Aunque el cañoneo británico era ya constante, las fortalezas de la ciudad, especialmente la de San Jerónimo, apoyadas por lanchas cañoneras, pusieron en grave aprieto a los navíos británicos, que terminaron por retirarse. Las tropas de tierra, si bien tenían una aplastante superioridad técnica, no eran capaces de acercarse a las defensas por el volumen de fuego que recibían por todos los flancos.

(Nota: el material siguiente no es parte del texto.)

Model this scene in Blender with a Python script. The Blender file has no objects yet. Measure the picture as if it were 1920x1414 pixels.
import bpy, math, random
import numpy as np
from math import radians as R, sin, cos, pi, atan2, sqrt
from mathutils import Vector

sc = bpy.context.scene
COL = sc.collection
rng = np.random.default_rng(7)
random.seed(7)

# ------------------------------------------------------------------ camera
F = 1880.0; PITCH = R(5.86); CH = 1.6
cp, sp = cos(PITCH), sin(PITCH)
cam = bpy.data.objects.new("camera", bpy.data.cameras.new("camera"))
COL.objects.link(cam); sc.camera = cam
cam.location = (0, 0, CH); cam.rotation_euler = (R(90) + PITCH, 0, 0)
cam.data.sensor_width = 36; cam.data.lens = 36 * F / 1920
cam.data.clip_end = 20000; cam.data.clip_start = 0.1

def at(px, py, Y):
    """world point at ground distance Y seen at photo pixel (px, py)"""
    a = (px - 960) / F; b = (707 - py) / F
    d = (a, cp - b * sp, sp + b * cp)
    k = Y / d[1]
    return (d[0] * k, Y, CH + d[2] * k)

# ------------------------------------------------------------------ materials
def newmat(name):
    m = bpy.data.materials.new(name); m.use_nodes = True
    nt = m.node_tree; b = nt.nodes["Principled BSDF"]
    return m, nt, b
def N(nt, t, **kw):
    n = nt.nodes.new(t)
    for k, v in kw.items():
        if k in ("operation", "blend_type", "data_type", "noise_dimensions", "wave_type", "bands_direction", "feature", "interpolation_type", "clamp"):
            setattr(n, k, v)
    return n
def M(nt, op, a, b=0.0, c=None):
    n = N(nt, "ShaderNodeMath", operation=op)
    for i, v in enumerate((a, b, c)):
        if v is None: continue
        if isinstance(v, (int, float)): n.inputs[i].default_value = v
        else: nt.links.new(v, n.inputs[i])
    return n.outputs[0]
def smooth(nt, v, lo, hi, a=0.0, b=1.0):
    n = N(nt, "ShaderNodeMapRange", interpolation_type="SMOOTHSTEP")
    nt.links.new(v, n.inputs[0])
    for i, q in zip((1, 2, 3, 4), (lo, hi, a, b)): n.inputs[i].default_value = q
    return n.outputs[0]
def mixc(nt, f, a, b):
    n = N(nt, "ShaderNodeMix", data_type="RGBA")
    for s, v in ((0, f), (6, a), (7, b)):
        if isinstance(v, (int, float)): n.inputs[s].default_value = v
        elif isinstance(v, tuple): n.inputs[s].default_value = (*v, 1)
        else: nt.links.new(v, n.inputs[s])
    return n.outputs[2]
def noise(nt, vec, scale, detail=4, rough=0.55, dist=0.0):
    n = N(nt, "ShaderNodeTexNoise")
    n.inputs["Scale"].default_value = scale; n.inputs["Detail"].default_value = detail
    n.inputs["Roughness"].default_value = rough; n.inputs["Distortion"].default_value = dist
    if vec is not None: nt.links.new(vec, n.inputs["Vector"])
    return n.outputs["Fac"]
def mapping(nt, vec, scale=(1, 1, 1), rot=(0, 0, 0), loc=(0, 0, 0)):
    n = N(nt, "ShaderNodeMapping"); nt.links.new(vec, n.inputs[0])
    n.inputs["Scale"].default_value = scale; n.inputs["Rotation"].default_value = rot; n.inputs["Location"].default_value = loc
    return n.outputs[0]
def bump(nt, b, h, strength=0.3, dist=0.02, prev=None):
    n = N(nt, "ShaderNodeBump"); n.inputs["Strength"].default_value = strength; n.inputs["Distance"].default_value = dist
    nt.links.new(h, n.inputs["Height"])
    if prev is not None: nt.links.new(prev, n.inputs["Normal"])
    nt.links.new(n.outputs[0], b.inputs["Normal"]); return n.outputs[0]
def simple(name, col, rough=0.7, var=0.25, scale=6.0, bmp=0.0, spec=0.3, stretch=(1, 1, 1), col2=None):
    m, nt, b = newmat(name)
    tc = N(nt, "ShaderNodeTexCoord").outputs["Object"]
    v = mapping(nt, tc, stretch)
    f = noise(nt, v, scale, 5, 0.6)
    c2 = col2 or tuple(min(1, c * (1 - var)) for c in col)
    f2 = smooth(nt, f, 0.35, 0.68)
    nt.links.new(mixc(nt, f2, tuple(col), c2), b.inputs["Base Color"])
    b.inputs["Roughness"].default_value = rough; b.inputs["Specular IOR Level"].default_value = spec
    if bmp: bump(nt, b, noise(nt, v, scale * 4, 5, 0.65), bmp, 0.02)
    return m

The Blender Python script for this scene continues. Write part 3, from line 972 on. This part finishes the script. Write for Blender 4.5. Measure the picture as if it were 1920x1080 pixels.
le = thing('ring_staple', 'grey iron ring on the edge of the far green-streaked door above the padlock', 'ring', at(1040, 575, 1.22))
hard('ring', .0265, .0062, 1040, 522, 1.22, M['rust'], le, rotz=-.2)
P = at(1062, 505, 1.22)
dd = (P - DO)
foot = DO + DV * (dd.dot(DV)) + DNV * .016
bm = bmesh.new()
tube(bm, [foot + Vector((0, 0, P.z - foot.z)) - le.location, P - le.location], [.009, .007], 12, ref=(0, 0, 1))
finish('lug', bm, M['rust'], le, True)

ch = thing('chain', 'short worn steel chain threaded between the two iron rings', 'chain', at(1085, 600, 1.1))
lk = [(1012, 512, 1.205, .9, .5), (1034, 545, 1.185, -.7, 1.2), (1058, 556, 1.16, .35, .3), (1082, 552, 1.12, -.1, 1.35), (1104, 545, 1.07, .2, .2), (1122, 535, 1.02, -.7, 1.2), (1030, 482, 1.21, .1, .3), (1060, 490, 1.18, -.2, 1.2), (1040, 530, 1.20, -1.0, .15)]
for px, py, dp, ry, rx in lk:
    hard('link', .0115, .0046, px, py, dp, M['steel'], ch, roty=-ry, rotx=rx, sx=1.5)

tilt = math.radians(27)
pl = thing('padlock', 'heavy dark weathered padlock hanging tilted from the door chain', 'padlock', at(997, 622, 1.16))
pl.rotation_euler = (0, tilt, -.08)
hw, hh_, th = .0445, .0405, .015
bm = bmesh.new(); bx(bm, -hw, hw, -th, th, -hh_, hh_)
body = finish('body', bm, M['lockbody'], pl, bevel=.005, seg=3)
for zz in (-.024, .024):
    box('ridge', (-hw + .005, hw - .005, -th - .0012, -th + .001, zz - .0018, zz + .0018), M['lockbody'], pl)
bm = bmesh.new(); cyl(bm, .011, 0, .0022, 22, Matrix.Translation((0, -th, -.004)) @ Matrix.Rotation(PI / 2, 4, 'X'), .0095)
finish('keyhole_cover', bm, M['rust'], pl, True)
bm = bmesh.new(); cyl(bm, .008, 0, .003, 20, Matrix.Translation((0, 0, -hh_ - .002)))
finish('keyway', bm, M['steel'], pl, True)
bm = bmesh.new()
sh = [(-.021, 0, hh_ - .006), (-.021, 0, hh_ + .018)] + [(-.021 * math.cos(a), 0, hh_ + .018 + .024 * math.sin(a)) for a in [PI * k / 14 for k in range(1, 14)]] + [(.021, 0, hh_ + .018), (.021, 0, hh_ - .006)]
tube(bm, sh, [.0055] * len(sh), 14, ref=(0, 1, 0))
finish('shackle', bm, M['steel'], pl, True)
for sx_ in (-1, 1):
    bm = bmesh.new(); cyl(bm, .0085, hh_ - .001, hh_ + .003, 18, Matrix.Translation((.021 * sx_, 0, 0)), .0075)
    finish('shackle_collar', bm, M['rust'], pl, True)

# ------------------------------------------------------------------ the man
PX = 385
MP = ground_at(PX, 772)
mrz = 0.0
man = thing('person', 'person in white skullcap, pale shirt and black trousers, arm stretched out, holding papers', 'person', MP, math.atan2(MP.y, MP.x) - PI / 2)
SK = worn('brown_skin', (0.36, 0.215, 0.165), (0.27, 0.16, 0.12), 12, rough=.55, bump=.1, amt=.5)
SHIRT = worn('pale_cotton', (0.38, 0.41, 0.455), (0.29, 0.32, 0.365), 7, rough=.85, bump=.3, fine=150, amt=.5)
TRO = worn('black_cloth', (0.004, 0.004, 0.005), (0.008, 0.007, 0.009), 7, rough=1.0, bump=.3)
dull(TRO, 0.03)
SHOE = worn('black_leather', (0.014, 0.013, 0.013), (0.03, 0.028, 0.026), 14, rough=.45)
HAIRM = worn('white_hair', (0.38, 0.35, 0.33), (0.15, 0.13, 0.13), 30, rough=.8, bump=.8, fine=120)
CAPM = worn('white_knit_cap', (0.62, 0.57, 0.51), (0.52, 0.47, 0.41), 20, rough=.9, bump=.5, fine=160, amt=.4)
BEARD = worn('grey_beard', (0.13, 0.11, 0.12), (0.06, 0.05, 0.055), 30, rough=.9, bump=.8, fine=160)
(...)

Tras un parón de más de diez días, durante los cuales las tropas irregulares defensoras no dejaron de hostigar al enemigo, De Castro pudo ver el desgaste sufrido por los británicos, por lo que, aprovechando la situación, ordenó un fuerte ataque nocturno, el 29 de abril, que cogió totalmente desprevenidos a los británicos, quienes protagonizaron una desbandada general, abandonando armamento, municiones y víveres. El 2 de mayo, tras un descalabro de enormes proporciones y graves pérdidas de efectivos, Abercromby reembarcó sus tropas y dejó la isla.
Se hicieron medallas conmemorativas de la conquista de Trinidad, y Abercromby fue considerado un héroe. Se le enterró, tras su muerte en 1801, en el Fuerte de San Telmo, en La Valeta (Malta). Poco se sabe del brigadier Ramón de Castro. No se hicieron medallas de su victoria. Se desconoce dónde está enterrado.